Workbook: Revisit cursive class (© Hannah Mitrea Little Saturday School Creation)Workbook: Revisit cursive class (© Hannah Mitrea Little Saturday School Creation) Which means for a lot younger folk, cursive is akin to hieroglyphics.

“I kinda feel like it’s learning a new language, like Spanish or something,” Leman said.

Skinner North isn’t the only school with a Cursive Club. They’ve popped up at other CPS schools, too, like Dawes Elementary School on the Southwest Side. 

Oswald kicks off her weekly meetings instructing eager third- and fourth-grade students on the penmanship basics – she models the letters, then gives students time to practice on their own. They’ve moved from writing words to carefully crafting sentences. Kids love the games, like Cursive Jenga and a version of Go Fish, they play at the end of each session.

According to the state board of education, Illinois doesn’t currently – and never has – had any sort of requirement that schools teach penmanship, so the state doesn’t track which schools do or don’t offer cursive.

Oswald says when she first started teaching a dozen years ago, cursive was regularly taught in schools. She wishes it still was.

“It’s definitely important. I would like it to be part of the regular school days. Because I have 128 students the whole entire day. So seeing all the different types of handwriting I do think that it’s important, because there’s some handwriting that I can’t read,” she said. “There is not a lot of time to teach it (we do focus on typing and we have a program for that for on the computer) but if there was time I think it would be a great thing to be implemented, for maybe, like 10 to 15 minutes a day.”

Oswald may soon get her way; State Rep. Emanuel “Chris” Welch, D-Hillside, is proposing legislation to require all Illinois public elementary and high schools to include cursive writing as part of their curricula.

“The Constitution. The Declaration of Independence. You know, John Hancock’s famous signature. Will they ever be able to duplicate that? These are, I believe, life skills that are very important. Everyone needs their John Hancock when they sign a check,” Welch said.

Welch says his proposal is modeled after a Louisiana law that passed last year; roughly a dozen states have similar requirements.

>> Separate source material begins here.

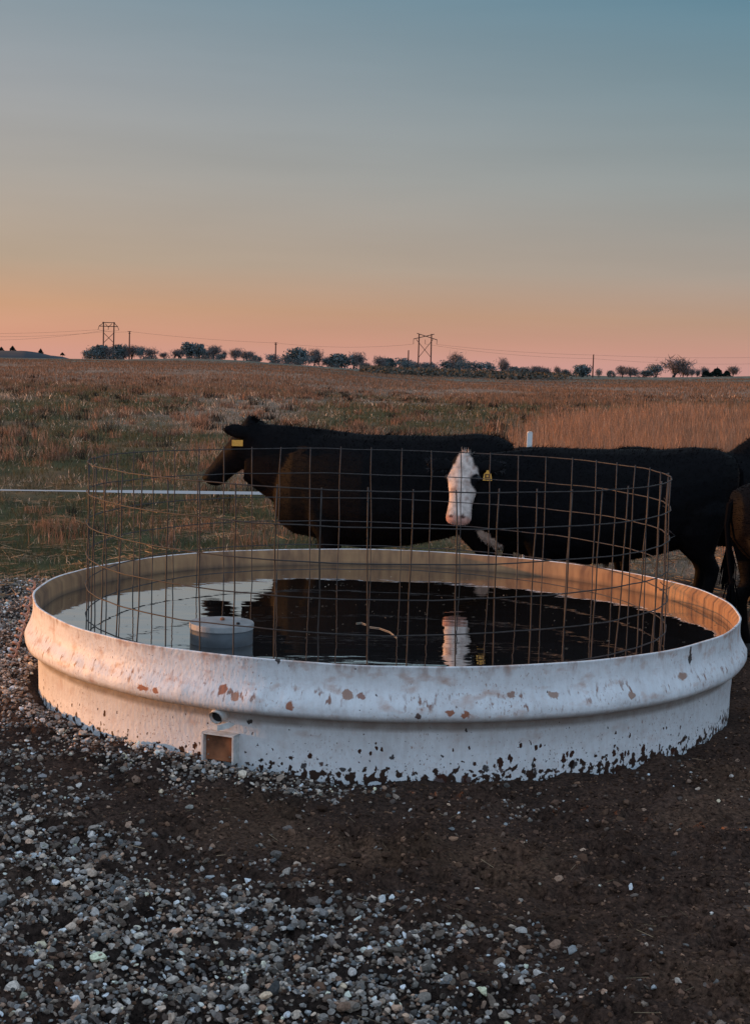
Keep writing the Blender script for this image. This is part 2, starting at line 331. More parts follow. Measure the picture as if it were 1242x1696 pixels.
# ------------------------------------------------------------------ grass, straw
def blades(x, y, h, w, lean, col, name, label, curl=.25, mt=None):
    n = len(x); th = rng.uniform(0, 2 * np.pi, n); z = gzn(x, y) - .01; w = w * rng.uniform(.7, 1.3, n)
    fx, fy = -np.sin(th), np.cos(th); la = rng.uniform(0, 2 * np.pi, n); lx = np.cos(la) * lean * h; ly = np.sin(la) * lean * h
    V = np.empty((n, 5, 3)); cw = w / 2
    V[:, 0] = np.stack([x - fx * cw, y - fy * cw, z], -1); V[:, 1] = np.stack([x + fx * cw, y + fy * cw, z], -1)
    mx_, my_ = x + lx * .4, y + ly * .4; hz = np.sqrt(np.maximum(h * h - (lean * h) ** 2, (.1 * h) ** 2))
    V[:, 2] = np.stack([mx_ + fx * cw * .75, my_ + fy * cw * .75, z + hz * .6], -1); V[:, 3] = np.stack([mx_ - fx * cw * .75, my_ - fy * cw * .75, z + hz * .6], -1)
    V[:, 4] = np.stack([x + lx, y + ly, z + hz * (1 - curl * rng.random(n))], -1)
    b = (np.arange(n) * 5)[:, None]
    # quad as two triangles, then the tip
    F = np.concatenate([b + np.array([0, 1, 2]), b + np.array([0, 2, 3]), b + np.array([3, 2, 4])])
    o = link(name, mesh(name, V.reshape(-1, 3), F, np.repeat(col, 5, 0)), mt or m_grass); tag(o, label, kind='stuff'); return o
def mgrass():
    m = bpy.data.materials.new('grass_blade'); m.use_nodes = True; t = m.node_tree; t.nodes.clear()
    a = N(t, 'ShaderNodeAttribute', attribute_name='Col'); df = N(t, 'ShaderNodeBsdfDiffuse'); tr = N(t, 'ShaderNodeBsdfTranslucent'); mx = N(t, 'ShaderNodeMixShader'); o = N(t, 'ShaderNodeOutputMaterial')
    q = N(t, 'ShaderNodeTexNoise'); q.inputs['Scale'].default_value = 30; g = N(t, 'ShaderNodeTexCoord'); t.links.new(g.outputs['Object'], q.inputs[0])
    r = N(t, 'ShaderNodeMapRange'); t.links.new(q.outputs[0], r.inputs[0]); r.inputs[1].default_value = .3; r.inputs[2].default_value = .7; r.inputs[3].default_value = .75; r.inputs[4].default_value = 1.25
    v = N(t, 'ShaderNodeVectorMath', operation='SCALE'); t.links.new(a.outputs['Color'], v.inputs[0]); t.links.new(r.outputs[0], v.inputs['Scale'])
    t.links.new(v.outputs[0], df.inputs[0]); t.links.new(v.outputs[0], tr.inputs[0]); mx.inputs[0].default_value = .3
    t.links.new(df.outputs[0], mx.inputs[1]); t.links.new(tr.outputs[0], mx.inputs[2]); t.links.new(mx.outputs[0], o.inputs[0]); return m
m_grass = mgrass()
def sample(n, d0, d1, p0=-560, p1=1640):
    dd = d0 * (d1 / d0) ** rng.random(n); px = rng.uniform(p0, p1, n); return (px - 621) / FPX * dd, dd
# short turf
x, y = sample(210000, 10.6, 90); g_, r_ = field(x, y); clump = vn(x, y, .35, 101, 3)
k = (rng.random(len(x)) < np.clip(g_ + .25, 0, 1) * sst(clump, .3, .6)) & (proj(np.stack([x, y, 0 * x], -1))[1] < 955 + 20 * (vn(x, y, .7, 71) - .5)); x, y, g_, clump = x[k], y[k], g_[k], clump[k]
n = len(x); h = rng.uniform(.03, .09, n) * (.6 + clump) * (1 + y / 50); w = np.maximum(.004, y * .00042)
col = mixc(GREEN * 1.25, DRY * .85, rng.random(n) ** 1.2 * (1 - .35 * g_)) * rng.uniform(.5, 1.4, (n, 1)); blades(x, y, h, w, rng.uniform(.1, .8, n), col, 'turf', 'short green turf showing through the dead grass')
# dead grass and litter
x, y = sample(265000, 10.4, 120); g_, r_ = field(x, y); clump = vn(x, y, .5, 111, 3); big = vn(x, y * .6, 2.2, 113, 3)
k = (rng.random(len(x)) < sst(clump, .42, .68) * (1 - .45 * g_)) & (proj(np.stack([x, y, 0 * x], -1))[1] < 962 + 30 * (vn(x, y, .7, 71) - .5)); x, y, g_, clump, big, r_ = [q[k] for q in (x, y, g_, clump, big, r_)]
n = len(x); h = rng.uniform(.04, .15, n) * (.5 + 1.2 * clump) * (.6 + 1.5 * sst(big, .45, .7) * sst(y, 14, 30)); w = np.maximum(.0035, y * .00040)
col = mixc(DRY * 1.45, RED, rng.random(n) * np.clip(.15 + r_, 0, 1)) * rng.lognormal(0, .5, (n, 1)); blades(x, y, h, w, rng.uniform(.4, .98, n), col, 'dead_grass', 'matted brown dead grass and litter across the pasture')
# red tussocks
nt_ = 3200; tx, ty = sample(nt_, 13, 110); keep = (rng.random(nt_) < .25 + .75 * sst(vn(tx, ty * .5, 4, 121, 2), .45, .6)); tx, ty = tx[keep], ty[keep]
pts = [((50, 850), 1), ((62, 775), 1.2), ((325, 830), 1.3), ((280, 800), 1.5), ((300, 770), 1.6), ((345, 745), 1.5), ((240, 715), 1.), ((170, 745), 1.), ((345, 880), .9), ((95, 880), .5), ((420, 880), .7), ((260, 795), 1.1)]
for (p, q), s in pts:
    e = at(p, q, 1.0); t_ = CAMH / (CAMH - e[2]); tx = np.append(tx, e[0] * t_); ty = np.append(ty, t_)
ntu = len(tx); nb = 46; s = np.full(ntu, 1.) * rng.uniform(.5, 1.15, ntu)
x = np.repeat(tx, nb) + rng.normal(0, 1, ntu * nb) * np.repeat(.10 * s + ty * .0012, nb); y = np.repeat(ty, nb) + rng.normal(0, 1, ntu * nb) * np.repeat(.10 * s, nb)
n = len(x); h = rng.uniform(.12, .42, n) * np.repeat(s * np.clip(ty / 22, .75, 1.1), nb) * .9; w = np.maximum(.004, y * .00042)
tcol = mixc(RED * 1.15, np.array([.16, .10, .075]), rng.random(ntu) ** 1.5); dk = (rng.random(ntu) < .30) & (np.arange(ntu) < ntu - 12); tcol[dk] = (.035, .032, .028); col = np.repeat(tcol, nb, 0) * rng.lognormal(0, .35, (n, 1)); blades(x, y, h, w, rng.uniform(.05, .6, n), col, 'tussock_grass', 'reddish brown tussocks of bluestem standing in the pasture')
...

“What I’ve heard from my superintendents is that they can incorporate it into classes that already exist. Classes like writing, classes like reading and English and history,” he said.

According to various students, cursive can be beneficial for certain students, though Marie Donovan, an associate professor of teacher education at DePaul University said the research isn’t conclusive.

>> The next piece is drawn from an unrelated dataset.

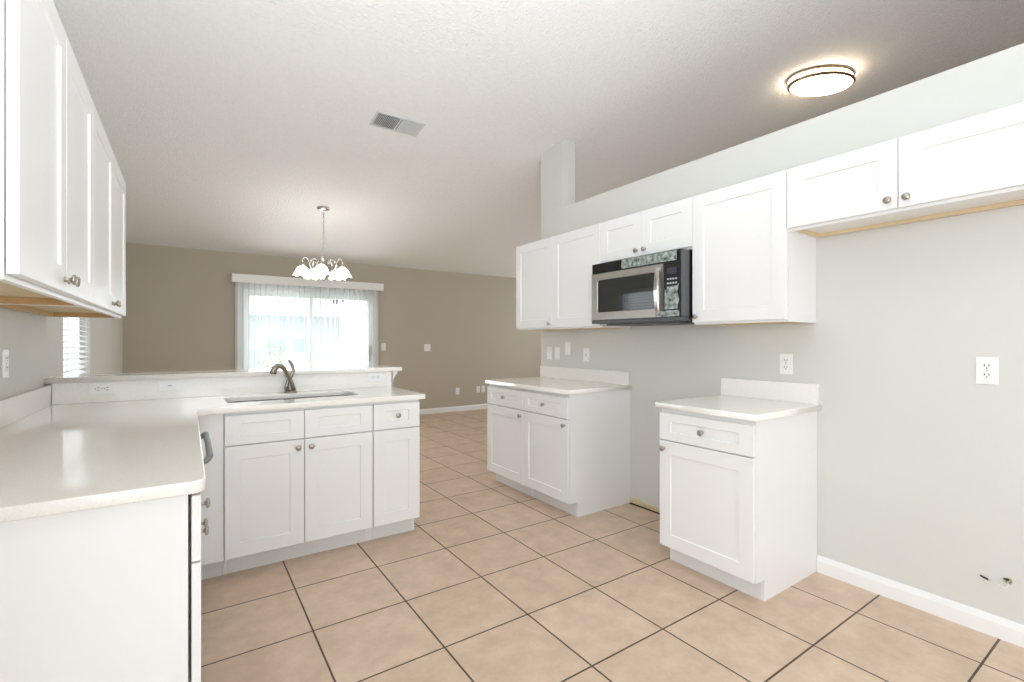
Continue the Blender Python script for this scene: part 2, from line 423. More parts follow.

“The repetition. The smoothness. Joining those letters, not lifting your hand off the page as you do in manuscript/print writing – that seems to set up what are called graphomotor centers of the brain to work more in concert with each other (grapho meaning written, and the motor: actually executing those movements),” Donovan said.

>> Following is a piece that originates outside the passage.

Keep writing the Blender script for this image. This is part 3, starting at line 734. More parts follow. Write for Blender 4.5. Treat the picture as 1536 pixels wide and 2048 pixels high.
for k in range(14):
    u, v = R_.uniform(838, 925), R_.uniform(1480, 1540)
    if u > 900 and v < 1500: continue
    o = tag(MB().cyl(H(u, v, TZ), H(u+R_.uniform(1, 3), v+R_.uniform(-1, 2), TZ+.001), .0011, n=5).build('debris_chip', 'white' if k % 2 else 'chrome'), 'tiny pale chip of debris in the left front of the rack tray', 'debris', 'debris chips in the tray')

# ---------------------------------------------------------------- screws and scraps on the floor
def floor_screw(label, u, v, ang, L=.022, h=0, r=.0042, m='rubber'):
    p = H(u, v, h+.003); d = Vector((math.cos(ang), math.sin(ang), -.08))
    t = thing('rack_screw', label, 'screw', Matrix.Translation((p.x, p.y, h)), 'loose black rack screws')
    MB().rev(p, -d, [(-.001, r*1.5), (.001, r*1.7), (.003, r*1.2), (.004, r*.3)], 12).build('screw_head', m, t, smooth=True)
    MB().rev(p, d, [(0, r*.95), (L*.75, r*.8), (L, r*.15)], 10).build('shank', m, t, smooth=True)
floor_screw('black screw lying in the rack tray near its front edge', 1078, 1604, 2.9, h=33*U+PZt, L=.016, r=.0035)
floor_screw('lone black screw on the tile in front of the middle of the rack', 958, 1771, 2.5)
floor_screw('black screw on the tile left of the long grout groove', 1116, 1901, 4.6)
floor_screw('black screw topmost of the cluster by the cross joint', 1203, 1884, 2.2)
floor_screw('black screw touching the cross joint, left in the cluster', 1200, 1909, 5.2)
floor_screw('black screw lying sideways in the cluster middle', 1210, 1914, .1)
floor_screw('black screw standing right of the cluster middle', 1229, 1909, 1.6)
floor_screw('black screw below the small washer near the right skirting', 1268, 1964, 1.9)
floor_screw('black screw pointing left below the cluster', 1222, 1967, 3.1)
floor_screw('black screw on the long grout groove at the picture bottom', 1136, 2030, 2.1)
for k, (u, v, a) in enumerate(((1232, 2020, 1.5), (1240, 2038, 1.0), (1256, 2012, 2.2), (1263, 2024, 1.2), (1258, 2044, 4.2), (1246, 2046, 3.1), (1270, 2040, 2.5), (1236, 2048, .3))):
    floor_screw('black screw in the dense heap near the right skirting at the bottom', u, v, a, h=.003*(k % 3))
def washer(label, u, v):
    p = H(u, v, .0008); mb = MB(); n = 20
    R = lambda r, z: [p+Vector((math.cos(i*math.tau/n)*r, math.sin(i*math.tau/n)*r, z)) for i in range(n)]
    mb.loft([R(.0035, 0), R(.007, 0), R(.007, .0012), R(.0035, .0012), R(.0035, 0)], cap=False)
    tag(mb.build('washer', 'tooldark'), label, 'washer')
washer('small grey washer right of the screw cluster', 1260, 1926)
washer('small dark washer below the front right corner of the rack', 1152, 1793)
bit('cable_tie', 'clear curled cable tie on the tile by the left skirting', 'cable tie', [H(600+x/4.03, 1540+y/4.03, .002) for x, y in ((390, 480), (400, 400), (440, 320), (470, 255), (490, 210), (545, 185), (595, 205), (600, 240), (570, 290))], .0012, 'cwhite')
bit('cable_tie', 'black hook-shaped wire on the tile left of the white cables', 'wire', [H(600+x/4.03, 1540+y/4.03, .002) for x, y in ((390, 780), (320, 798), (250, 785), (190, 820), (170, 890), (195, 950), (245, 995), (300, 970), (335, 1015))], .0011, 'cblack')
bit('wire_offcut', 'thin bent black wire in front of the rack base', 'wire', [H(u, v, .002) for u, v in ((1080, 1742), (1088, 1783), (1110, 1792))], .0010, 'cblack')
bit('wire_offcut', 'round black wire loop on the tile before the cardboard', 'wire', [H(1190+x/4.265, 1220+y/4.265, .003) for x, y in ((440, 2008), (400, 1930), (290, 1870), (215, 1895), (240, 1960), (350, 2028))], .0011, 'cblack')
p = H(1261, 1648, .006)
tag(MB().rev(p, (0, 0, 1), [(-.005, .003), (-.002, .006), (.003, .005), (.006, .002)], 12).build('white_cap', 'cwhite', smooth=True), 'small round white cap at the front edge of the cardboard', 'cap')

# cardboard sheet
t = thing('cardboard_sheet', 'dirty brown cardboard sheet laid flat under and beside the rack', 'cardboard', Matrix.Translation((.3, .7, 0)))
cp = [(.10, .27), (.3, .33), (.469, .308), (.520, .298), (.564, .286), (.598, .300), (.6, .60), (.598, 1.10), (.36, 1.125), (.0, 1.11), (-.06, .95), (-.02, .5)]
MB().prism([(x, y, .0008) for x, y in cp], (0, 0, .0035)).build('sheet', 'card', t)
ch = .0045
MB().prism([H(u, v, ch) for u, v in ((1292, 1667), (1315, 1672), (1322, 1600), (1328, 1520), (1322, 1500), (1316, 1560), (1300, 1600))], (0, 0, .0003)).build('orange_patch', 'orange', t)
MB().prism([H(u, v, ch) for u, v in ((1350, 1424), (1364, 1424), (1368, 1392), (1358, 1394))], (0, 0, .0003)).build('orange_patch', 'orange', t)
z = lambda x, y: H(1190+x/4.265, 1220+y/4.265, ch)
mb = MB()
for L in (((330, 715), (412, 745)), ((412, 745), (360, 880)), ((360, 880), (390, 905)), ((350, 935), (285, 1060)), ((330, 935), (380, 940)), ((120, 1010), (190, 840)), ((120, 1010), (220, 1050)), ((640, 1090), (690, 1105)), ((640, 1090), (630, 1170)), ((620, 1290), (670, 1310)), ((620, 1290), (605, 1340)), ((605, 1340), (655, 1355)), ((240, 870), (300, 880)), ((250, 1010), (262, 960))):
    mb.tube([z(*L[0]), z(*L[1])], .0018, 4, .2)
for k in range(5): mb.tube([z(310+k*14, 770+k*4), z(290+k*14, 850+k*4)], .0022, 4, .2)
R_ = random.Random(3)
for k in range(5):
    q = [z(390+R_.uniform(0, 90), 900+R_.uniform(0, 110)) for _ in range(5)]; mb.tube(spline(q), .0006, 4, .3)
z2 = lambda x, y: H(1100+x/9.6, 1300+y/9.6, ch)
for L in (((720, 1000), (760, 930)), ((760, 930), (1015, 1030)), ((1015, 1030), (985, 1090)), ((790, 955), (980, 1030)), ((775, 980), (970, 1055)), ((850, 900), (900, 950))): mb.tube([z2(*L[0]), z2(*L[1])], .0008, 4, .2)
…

Donovan, an early childhood reading and literacy expert who once studied cursive as part of her doctoral studies, said she hopes Welch’s legislation doesn’t pass.

“And here’s why: When you legislate curriculum ... it shifts the conversation from, ‘Well, what do we value as a school, as a district, a community?’ to ‘How do we deal with (and I have to add, yet another) unfunded mandate out of Springfield?’ I don’t want to have the latter conversation. I want to have the former one,” Donovan said. “And since the Common Core Standards are silent on this ... let’s keep this a local decision. Let’s not have Springfield telling us ‘you’ve got to.’  Leave it up to us.”                                  

That’s what they’re doing at Crystal Oswald’s classroom at Skinner North Classical School. 

Third-grader Adrial Aranda says likes the flow of cursive (even though he sometimes wishes he could pick up his tired hand mid-word to give it a rest).

“When you are writing in cursive the connect the letters so it’s all one ... it’s like  when there’s a family you don’t split it up, that’s kinda of what it is,” he said. 

Speaking of family, learning cursive has another perk: “My parents write in cursive a lot. And I always get nosy.”

Now, he’ll be able to read his parents’ notes.

Welch expects to call his bill for a vote, as soon as this week.